Inge Leimberg – An Answer to Barbara C. Bowen

An Answer to Barbara C. Bowen

Inge Leimberg

Published in Connotations Vol. 13.3 (2003/04)

Barbara C. Bowen's response to my paper on P. G. Wodehouse gives me great pleasure. She seems to share my appreciation of Wodehouse's genius and craftsmanship, and she makes a helpful and generous offer of critical debate. This includes some blunders of mine, on which we can easily agree. Wanting to point out that Maud (in A Damsel in Distress) entered George's taxi (on page 58) without knowing him at all, while he had fallen in love at first sight with her perhaps a quarter of an hour before, I should have said just that, not "long before"; and identifying that rhyming journalist in the same novel as "Hilaire Belloc," I have tried to be funny but, apparently, succeeded only in being cryptic.

Bowen's question concerning the bibliographical notes to some possible originals of "the pale parabola of Joy" on page 67 is very welcome, because it gives me an opportunity to clear up that chiaroscuro. What happened, was this: I wanted to avoid footnotes, and Connotations wanted to stick to MLA usage. Thus, authors of single poems got mixed up with editors of anthologies, and most of the references were assembled in "Works Cited" under the name of "Roberts" (editor of The Faber Book of Modern Verse), for only some uncannily keen-sighted readers to detect. My shoddy proofreading shows that I do not belong to that class. The answer to Bowen's [→page 275] question, who invented "the deep larder of illusion," is, by the way, Laura Riding did, in "Nor is it written."

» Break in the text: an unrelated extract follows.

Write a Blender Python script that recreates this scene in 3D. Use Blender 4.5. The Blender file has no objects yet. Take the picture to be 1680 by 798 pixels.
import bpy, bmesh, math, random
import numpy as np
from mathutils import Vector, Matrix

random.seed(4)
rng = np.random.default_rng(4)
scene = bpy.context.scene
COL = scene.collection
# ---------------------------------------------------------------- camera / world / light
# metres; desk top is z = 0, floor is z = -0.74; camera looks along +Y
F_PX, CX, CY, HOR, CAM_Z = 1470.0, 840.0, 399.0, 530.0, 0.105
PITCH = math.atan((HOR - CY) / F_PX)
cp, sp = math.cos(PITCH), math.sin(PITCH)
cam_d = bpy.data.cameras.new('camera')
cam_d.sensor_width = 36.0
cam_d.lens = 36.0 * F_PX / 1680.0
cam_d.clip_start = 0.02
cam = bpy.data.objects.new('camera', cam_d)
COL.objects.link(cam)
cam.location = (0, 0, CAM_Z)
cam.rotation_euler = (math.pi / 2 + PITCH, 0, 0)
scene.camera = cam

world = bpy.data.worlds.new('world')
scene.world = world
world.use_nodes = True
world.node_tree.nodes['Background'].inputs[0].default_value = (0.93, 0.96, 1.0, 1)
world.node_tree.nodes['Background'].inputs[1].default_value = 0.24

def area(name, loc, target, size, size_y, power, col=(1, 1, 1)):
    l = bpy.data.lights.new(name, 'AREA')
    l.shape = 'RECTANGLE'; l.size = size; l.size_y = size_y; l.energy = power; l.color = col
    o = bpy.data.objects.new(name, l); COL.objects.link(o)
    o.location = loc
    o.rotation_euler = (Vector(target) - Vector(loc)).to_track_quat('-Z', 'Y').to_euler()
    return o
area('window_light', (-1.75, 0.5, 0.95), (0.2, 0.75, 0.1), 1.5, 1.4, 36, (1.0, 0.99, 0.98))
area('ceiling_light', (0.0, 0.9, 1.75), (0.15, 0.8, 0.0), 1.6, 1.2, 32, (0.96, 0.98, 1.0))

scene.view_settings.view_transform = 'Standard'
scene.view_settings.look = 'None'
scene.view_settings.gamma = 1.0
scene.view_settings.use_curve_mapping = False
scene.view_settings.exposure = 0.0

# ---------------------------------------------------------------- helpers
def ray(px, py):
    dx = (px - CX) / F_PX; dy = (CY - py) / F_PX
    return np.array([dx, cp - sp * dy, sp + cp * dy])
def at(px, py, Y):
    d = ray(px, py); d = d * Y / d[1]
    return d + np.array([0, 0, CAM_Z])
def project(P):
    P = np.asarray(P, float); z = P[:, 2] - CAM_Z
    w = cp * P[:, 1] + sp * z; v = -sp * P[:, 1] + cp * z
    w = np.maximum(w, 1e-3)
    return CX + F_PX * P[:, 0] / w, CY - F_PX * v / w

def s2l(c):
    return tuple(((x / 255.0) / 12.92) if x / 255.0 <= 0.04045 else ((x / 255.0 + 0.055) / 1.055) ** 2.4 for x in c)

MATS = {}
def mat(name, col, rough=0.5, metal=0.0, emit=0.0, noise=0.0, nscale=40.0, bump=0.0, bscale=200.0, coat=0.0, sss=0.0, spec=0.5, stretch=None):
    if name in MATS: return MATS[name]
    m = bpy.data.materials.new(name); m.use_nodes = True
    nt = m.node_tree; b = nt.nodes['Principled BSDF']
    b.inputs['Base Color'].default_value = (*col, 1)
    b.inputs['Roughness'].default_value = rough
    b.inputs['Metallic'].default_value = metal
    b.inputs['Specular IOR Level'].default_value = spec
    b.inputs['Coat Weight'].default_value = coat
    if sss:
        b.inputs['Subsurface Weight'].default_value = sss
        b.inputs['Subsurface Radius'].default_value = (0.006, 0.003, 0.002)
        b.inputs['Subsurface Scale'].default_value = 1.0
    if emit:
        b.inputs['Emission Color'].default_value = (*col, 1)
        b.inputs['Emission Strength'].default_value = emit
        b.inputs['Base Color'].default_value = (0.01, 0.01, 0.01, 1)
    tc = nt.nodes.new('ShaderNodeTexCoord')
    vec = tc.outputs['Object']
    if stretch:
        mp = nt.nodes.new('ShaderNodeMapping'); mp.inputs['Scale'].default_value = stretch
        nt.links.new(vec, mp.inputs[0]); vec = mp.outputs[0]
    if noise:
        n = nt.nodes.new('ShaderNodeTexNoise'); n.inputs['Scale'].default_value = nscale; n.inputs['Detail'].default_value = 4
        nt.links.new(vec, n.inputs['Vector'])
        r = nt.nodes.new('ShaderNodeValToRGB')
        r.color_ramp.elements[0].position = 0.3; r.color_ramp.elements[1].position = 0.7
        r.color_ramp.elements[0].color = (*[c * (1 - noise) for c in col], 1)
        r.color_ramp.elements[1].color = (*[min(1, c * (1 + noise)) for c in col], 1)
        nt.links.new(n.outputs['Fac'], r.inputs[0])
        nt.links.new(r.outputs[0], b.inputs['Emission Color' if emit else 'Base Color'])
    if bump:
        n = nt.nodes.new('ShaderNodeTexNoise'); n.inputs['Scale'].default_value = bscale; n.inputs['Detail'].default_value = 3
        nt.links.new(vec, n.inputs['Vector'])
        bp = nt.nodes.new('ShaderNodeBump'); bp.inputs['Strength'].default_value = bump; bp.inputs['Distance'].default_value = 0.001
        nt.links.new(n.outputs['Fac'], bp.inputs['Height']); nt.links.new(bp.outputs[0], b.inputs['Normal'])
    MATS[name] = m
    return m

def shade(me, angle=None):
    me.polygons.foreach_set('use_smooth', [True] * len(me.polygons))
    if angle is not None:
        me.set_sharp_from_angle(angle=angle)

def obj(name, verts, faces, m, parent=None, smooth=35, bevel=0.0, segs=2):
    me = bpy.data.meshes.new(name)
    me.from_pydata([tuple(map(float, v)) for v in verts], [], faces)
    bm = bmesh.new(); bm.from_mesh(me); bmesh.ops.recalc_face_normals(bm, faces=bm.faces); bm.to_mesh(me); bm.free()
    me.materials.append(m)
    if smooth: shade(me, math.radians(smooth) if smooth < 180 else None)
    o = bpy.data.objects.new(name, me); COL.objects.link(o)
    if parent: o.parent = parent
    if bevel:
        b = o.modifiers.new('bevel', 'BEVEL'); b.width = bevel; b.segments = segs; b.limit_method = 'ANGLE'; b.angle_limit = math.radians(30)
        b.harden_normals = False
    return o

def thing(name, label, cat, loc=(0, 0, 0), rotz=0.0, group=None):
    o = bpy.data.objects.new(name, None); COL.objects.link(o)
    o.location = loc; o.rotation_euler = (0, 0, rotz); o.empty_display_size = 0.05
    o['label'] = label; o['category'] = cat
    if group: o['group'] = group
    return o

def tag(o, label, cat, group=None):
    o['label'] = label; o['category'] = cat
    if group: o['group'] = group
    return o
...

As to Bowen's suggestion to go on with the interpretation of Wodehouse parodist and find other vistas besides literary parody, especially the linguistic one of mixed idioms and dialects, I whole­heartedly agree with her. Her examples are as delightful as they are striking, and they must be an irresistible challenge for a scholar specialized in that field, but only for such a scholar. Take, for instance, Aunt Daliah's temperamental French chef Anatole, mixing his mother tongue with a totally un-Addisonian English, picked up, if I re­member rightly, in Chicago! I would spring to the task of solving the mystery of this lingo, if only I could. But I can't, since I am not enough of a linguist and, as to my French, I am, like Bertie Wooster, "more or less in the Esker-vous-avez stage" (Right Ho, Jeeves). Literary parody is my job, "Paronomasia in Wodehouse," or "Jeeves and the Cat in the Adage," or "Wodehouse and 'The Ancient Mariner.'" But Barbara C. Bowen has given us an appetite for a very different type of essay, titled, e.g., "This type on my window, making a few faces" (Right Ho, Jeeves), and I would suggest that, having given us all those intriguing examples, and having added, moreover, quite a number of equally intriguing interpretive aspects, she has already begun to write the piece. I am sure that Connotations would be charmed to publish it.